Exhibition

Robert Gear // 339 Days

Robert Gear, The Last Harvest, 2020, oil on linen, 152 x 132cm
Robert Gear, The Last Harvest, 2020, oil on linen, 152 x 132cm

339 Days refers to the time the artist allocated to make the works for this exhibition. Using painting as a way to make sense of the world, the works in this show are vignettes that seek to embrace the rhythm and awareness of our lives.

'Painting helps me make sense of my world. It enables me to unlock parts of my consciousness, those glowing embers that exist in the cracks between grey rudimentary things. The works in this show are vignettes that seek to embrace the rhythm and awareness of the finitude of our lives. Though memory is an unreliable cherry picker of the past, many works revisit memories, stowaways that have never left me.
Painting enables me to address 'the why' question when it taps on my shoulder. It is simultaneously many things. A mirror to find meaning in the mundane, the banal, the real and the absurd.

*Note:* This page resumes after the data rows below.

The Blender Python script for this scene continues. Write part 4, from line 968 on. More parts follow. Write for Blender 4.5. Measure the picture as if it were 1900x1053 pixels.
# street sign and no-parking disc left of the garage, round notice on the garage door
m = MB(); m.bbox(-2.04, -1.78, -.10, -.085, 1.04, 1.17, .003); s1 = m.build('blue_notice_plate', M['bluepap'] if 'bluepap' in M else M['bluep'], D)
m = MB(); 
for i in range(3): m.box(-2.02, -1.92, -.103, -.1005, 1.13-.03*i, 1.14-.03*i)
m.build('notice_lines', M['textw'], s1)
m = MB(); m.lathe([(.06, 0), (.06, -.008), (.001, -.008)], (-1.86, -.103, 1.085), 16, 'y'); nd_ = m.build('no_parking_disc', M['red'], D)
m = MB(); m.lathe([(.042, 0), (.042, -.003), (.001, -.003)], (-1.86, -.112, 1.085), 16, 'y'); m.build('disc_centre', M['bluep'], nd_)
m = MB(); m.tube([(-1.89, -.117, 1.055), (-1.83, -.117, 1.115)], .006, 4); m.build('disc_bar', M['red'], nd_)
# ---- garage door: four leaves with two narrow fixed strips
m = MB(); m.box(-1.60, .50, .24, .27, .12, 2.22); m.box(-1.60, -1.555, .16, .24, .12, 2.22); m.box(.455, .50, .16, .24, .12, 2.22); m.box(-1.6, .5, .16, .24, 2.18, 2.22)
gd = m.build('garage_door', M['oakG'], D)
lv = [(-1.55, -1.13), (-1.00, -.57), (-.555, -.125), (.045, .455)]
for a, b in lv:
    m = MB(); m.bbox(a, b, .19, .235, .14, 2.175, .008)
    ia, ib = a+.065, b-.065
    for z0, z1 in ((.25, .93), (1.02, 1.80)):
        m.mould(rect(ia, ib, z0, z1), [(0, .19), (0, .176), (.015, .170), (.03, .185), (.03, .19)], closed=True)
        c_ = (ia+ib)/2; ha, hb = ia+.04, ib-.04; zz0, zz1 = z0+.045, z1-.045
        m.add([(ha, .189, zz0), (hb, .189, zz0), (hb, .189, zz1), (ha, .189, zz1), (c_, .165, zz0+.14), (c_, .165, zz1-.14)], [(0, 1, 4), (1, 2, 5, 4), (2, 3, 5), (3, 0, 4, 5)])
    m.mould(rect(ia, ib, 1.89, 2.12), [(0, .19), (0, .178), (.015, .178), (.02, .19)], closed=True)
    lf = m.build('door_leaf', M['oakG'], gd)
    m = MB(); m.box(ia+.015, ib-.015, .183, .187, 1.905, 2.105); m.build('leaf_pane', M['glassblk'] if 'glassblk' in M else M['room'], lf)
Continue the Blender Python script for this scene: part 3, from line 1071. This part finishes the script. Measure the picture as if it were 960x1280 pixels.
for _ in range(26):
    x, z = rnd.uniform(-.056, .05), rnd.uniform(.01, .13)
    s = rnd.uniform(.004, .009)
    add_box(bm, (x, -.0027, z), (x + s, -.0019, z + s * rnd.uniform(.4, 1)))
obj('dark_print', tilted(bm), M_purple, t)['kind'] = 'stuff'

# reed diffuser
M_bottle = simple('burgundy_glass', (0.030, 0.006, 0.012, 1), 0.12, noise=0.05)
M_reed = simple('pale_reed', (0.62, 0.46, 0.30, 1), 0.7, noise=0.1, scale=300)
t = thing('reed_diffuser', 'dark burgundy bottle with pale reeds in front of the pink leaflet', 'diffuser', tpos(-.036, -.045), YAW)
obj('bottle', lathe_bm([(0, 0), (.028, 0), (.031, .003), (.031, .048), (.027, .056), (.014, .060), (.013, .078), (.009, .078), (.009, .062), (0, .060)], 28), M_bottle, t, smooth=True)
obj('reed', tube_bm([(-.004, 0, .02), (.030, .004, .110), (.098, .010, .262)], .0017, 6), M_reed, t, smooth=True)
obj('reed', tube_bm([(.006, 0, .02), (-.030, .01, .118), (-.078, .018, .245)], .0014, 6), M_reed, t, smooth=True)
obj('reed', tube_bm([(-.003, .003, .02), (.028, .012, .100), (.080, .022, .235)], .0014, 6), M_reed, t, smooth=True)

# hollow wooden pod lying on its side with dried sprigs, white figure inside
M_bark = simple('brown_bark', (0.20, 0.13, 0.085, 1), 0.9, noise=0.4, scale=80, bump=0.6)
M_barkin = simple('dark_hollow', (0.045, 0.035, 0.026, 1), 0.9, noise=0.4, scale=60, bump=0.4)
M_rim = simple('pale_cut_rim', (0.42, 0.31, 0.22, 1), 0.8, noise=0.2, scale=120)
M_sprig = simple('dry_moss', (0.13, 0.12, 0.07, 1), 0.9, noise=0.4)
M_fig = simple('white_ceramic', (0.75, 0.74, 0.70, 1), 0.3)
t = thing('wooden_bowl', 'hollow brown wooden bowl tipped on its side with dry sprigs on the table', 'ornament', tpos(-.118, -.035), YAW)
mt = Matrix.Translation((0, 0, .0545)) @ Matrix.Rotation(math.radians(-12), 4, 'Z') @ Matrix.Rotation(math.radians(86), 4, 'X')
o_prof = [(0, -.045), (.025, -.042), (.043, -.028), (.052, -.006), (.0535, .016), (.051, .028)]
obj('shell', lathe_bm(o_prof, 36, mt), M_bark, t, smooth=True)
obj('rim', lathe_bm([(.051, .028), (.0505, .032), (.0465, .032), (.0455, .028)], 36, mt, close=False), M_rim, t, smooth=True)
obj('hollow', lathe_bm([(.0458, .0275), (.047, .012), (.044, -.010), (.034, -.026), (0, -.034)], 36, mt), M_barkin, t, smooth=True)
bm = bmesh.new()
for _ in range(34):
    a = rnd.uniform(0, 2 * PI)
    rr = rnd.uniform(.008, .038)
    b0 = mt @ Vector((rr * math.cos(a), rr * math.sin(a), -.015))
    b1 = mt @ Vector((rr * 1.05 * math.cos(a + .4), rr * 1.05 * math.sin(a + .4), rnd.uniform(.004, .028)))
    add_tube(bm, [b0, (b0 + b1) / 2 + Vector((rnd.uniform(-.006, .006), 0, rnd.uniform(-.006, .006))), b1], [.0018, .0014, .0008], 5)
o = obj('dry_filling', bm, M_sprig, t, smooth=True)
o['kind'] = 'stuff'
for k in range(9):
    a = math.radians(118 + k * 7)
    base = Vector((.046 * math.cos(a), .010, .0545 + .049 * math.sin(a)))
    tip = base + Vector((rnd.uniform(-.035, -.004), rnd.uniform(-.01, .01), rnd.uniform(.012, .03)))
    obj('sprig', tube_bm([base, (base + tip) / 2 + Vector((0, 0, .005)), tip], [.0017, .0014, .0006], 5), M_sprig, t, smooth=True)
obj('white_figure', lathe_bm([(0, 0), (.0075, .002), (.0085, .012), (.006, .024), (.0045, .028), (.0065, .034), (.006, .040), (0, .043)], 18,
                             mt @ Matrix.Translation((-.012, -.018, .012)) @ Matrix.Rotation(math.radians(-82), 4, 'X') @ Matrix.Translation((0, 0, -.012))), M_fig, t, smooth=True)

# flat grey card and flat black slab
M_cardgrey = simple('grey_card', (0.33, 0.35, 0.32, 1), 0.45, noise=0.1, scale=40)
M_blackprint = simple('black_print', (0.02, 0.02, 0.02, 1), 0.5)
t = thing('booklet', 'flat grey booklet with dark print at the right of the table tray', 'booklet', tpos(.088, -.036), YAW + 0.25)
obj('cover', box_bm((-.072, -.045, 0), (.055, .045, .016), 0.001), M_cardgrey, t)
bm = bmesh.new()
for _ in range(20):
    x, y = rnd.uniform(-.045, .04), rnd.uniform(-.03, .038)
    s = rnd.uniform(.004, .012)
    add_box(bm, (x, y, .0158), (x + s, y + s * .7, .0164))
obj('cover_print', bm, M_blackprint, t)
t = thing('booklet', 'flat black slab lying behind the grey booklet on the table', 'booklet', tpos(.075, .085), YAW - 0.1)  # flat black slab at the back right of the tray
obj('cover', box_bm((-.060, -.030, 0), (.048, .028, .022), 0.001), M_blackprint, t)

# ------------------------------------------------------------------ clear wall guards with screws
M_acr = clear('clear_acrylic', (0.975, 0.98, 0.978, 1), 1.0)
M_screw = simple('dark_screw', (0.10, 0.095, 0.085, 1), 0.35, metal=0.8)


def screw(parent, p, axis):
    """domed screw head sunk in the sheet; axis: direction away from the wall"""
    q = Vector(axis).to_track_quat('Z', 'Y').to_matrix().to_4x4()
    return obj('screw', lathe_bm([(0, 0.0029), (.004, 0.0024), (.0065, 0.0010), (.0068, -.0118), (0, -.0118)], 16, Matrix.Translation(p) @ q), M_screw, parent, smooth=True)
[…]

Ultimately I want to share my vision of the world so that others might recognise something that they otherwise might not have noticed.'

Robert Gear was born in New Zealand and moved to Western Australia in his very early years. Alongside a secondary teaching career, Robert has maintained a continuous painting practice. Within the last decade, Robert made a conscious decision to paint in a representational style as he feels it provides the freedom to not only make sense of his world, but also the ability to construct an aesthetic that will satisfy both him and connect with the viewer, putting them in touch with their own personal experiences.